Monday, December 12, 2011

Thoughts on Religious Literacy/Illiteracy


I’ve recently been searching for good scholarship on how to help secondary school students explore and understand religion.  The on-line journal World History Connected has a volume dedicated to the subject.  In the first article, Overcoming Religious Illiteracy, Dianne L. Moore, of the Harvard Divinity School, discusses what religious illiteracy is, why it is a worldwide phenomena – including within the field of education – and what can be done about it.  In short, teachers need better support when it comes to understanding religion, so they can help students understand the subject rather than passing on their own illiteracy. Moore describes this illiteracy as existing in five primary forms: the points below are taken directly from her article:

1) Religious traditions are often represented inaccurately by individuals who define themselves as "religious" as well as those who self-define as "non-religious." For those who define themselves as "religious," this inaccuracy often manifests itself in relationship to their own traditions as well as the faith traditions of others.

2) Religious traditions are often represented as internally uniform and static as opposed to diverse and evolving.

3) Religion is deeply and nearly exclusively equated with sectarianism in ways that render the study of religion a difficult concept to grasp and apply.

4) Practitioners of a given religious tradition are assumed to be the best sources of information about the tradition and are often looked to formally or informally as "experts." This fails to recognize the distinction between an academic study of religion and the devotional expression of a particular religious worldview.

5) In some contexts, religion is interpreted as a "private" affair distinct from the secular "public" sphere of political, economic and cultural life.
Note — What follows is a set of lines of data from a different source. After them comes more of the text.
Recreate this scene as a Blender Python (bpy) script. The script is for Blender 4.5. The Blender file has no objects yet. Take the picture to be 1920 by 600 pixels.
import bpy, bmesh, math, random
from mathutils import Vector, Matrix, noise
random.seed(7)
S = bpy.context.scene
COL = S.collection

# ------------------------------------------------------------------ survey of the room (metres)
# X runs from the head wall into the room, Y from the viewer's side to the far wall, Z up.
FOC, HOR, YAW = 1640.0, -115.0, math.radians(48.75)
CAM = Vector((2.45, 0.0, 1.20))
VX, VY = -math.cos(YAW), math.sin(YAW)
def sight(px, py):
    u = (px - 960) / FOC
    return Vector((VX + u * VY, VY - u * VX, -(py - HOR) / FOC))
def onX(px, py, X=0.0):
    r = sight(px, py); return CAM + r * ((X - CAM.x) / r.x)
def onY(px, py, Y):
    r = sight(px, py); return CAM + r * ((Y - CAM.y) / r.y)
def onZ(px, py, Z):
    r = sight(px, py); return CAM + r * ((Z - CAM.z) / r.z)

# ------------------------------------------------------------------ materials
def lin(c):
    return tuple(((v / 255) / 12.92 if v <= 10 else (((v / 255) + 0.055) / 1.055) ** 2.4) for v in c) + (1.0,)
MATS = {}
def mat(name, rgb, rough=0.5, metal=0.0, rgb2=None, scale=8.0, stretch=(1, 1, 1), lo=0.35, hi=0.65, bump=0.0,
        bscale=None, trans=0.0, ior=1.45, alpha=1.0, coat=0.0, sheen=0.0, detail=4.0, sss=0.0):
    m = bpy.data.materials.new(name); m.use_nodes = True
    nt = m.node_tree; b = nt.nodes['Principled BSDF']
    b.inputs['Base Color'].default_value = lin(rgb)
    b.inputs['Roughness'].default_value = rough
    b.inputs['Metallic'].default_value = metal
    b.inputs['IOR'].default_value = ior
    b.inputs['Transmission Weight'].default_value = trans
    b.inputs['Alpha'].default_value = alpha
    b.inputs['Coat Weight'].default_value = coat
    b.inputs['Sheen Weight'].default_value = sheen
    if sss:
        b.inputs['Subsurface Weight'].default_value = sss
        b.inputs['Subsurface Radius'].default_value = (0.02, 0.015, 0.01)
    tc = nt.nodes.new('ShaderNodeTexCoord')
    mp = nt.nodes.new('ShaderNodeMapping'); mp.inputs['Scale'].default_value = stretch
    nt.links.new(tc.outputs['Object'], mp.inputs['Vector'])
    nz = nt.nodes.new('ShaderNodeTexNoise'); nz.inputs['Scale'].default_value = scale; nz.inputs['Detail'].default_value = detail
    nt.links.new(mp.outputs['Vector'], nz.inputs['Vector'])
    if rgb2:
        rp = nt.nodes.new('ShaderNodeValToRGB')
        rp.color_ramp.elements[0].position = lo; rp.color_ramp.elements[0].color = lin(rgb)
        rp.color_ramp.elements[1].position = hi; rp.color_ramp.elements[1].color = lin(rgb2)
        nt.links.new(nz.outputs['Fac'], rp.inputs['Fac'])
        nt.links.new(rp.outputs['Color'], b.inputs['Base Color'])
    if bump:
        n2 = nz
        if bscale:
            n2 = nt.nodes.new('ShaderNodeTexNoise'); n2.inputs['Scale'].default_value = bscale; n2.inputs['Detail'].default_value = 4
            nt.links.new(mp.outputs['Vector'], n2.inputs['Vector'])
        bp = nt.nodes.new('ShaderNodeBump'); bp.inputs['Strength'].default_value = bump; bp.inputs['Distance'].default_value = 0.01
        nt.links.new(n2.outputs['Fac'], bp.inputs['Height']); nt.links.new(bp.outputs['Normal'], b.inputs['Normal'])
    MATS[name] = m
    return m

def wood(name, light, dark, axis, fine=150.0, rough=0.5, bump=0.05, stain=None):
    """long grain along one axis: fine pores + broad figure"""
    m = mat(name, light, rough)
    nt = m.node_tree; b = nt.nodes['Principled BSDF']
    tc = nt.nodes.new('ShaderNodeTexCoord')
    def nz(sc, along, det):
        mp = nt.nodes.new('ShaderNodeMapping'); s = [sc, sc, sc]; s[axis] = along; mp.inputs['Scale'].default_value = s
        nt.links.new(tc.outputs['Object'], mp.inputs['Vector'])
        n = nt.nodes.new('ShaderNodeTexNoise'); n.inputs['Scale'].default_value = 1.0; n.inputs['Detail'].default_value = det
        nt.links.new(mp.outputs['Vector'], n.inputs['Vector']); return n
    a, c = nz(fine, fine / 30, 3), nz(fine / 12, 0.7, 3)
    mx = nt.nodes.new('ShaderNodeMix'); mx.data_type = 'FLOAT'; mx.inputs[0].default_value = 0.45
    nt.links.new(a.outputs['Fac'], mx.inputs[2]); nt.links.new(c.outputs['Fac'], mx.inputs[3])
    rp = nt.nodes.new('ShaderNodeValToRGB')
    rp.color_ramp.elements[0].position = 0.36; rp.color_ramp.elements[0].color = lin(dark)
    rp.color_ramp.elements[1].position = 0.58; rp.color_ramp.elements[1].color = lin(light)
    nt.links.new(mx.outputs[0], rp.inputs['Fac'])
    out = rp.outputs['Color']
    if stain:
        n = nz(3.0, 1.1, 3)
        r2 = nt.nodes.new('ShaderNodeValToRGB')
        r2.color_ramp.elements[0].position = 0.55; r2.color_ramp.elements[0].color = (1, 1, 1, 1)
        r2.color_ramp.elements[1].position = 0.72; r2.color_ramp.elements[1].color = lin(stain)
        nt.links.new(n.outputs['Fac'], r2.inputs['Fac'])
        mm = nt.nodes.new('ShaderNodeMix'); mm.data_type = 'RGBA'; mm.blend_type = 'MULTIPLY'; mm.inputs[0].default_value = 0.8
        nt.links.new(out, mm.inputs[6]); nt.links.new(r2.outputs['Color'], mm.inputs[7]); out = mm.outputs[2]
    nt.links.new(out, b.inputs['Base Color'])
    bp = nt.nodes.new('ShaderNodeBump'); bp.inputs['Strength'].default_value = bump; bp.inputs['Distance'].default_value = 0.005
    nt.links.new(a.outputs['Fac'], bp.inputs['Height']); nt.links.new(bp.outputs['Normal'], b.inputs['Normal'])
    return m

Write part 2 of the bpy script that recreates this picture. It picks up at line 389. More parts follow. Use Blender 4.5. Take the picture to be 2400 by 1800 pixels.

Of these five points, number two jumps out at me more than the others: if “religious traditions are often represented as internally uniform and static”, they are also being presented in an ahistorical light – which is exactly what I have so often felt while looking at curricula or discussing religion with teachers.  Just a few weeks back, I was trying to find curricula that did justice to the depth and beauty of ancient Egyptian religion.  I felt like everything I found portrayed Egyptians as all believing the same thing – with the exception Akhenaton, Egyptian religion apparently stayed the same for thousands of years and all Egyptians apparently believed the same thing.  Egyptians believed that when you died, the gods weighed your heart before your soul could cross over to the afterworld, and that these gods for some reason were composite man-animals, and that this one god Osiris was killed by Seth but then his wife found him etc.   

Statements like “Egyptians believed…” “Persians believed…” or “Christians/Catholics/ Protestants believe” are already setting the speaker up to say something ahistorical.  I hope to develop that habit of saying, "many ancient Persians believed..." or "some Jewish people thought this, but others disagreed". Students should know the Osiris myth, as well as other foundational stories.  But they should also learn, for example, that the Osiris myth changed over time as Egyptian society changed, and how and why it did so: did religion change after a major invasion?  After certain cultural exchanges?  What is our evidence?  Did the changes (surely!) involve debates and multiple perspectives?  Did the changes involve some people having power and others not?  By exploring such questions, students can learn to analyze religion in a way that is highly relevant today, even if the religion faded long ago.

To quote Moore: 

Which perspectives are politically and socially prominent and why? Which are marginalized or silenced and why? Regarding religion, why are some theological interpretations more prominent than others in relationship to particular issues in particular social/historical contexts? (E.g., what are the factors that led to the Taliban's rise to power in Afghanistan and why did their interpretation of the role of women in Islam, for example, gain social legitimacy over other competing claims within the tradition itself?)

Moore hones in on the fact that religious literacy is one of the best ways to combat religious prejudice.  While it is not the subject of her paper, teaching religious literacy is, for me, also about helping students explore the profound thoughts and feelings of humanity.  As a history teacher I would hope to help students, via reflecting on history, also reflect on their own spiritual thoughts, feelings, and questions.